RBI Likely to Hold Rates, Signal Dovish Stance Amid Lower Inflation Forecast

Murthy Nagarajan, Head – Fixed Income, Tata Asset Management

“We expect the RBI to maintain its growth guidance for the current year at 6.5 percent, while revising its CPI inflation forecast lower to around 2.8 percent from 3.1 percent stated in August. This reflects the pickup in consumer spending, aided by the recent GST rate reduction and strong festival demand. While we do not expect a rate cut in this policy, given that forward one-year CPI inflation is projected closer to 5 percent, we believe the central bank will adopt a more dovish stance. The key concern remains transmission: despite 100 basis points of rate cuts, liquidity infusion of ₹5.5 lakh crore via OMOs, and a CRR cut of ₹2.5 lakh crore, borrowing costs remain elevated, especially for central and state governments.

Global developments are largely disinflationary, with lower commodity prices and weak demand due to tariff pressures. A stronger monsoon, 7 percent above normal, should further moderate food inflation. Underlying inflation trends remain subdued with capacity utilisation at about 75 percent.

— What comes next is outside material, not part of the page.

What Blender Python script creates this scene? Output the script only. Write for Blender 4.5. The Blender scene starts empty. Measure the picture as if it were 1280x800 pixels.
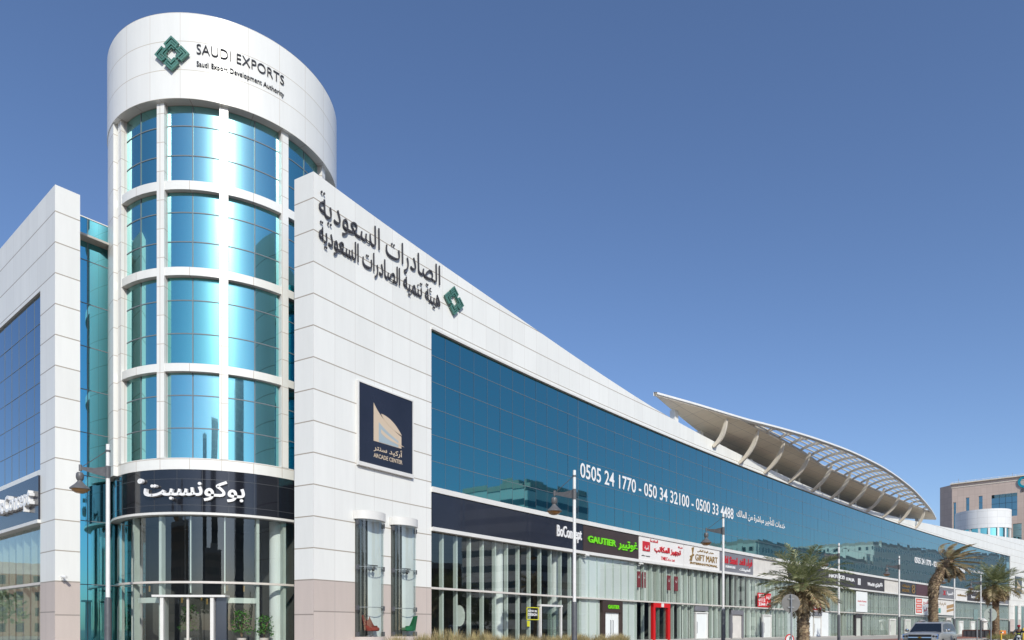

These factors could open space for further rate cuts of up to 50 basis points in the coming months, provided the RBI acknowledges the disinflationary spillover.

 The fall in the rupee is not a major policy constraint, as it is cushioned by lower commodity and oil prices. Overall, we expect the Governor to highlight the growth impulse from GST cuts, signal comfort on inflation, and strike a dovish tone in the October 1 policy.”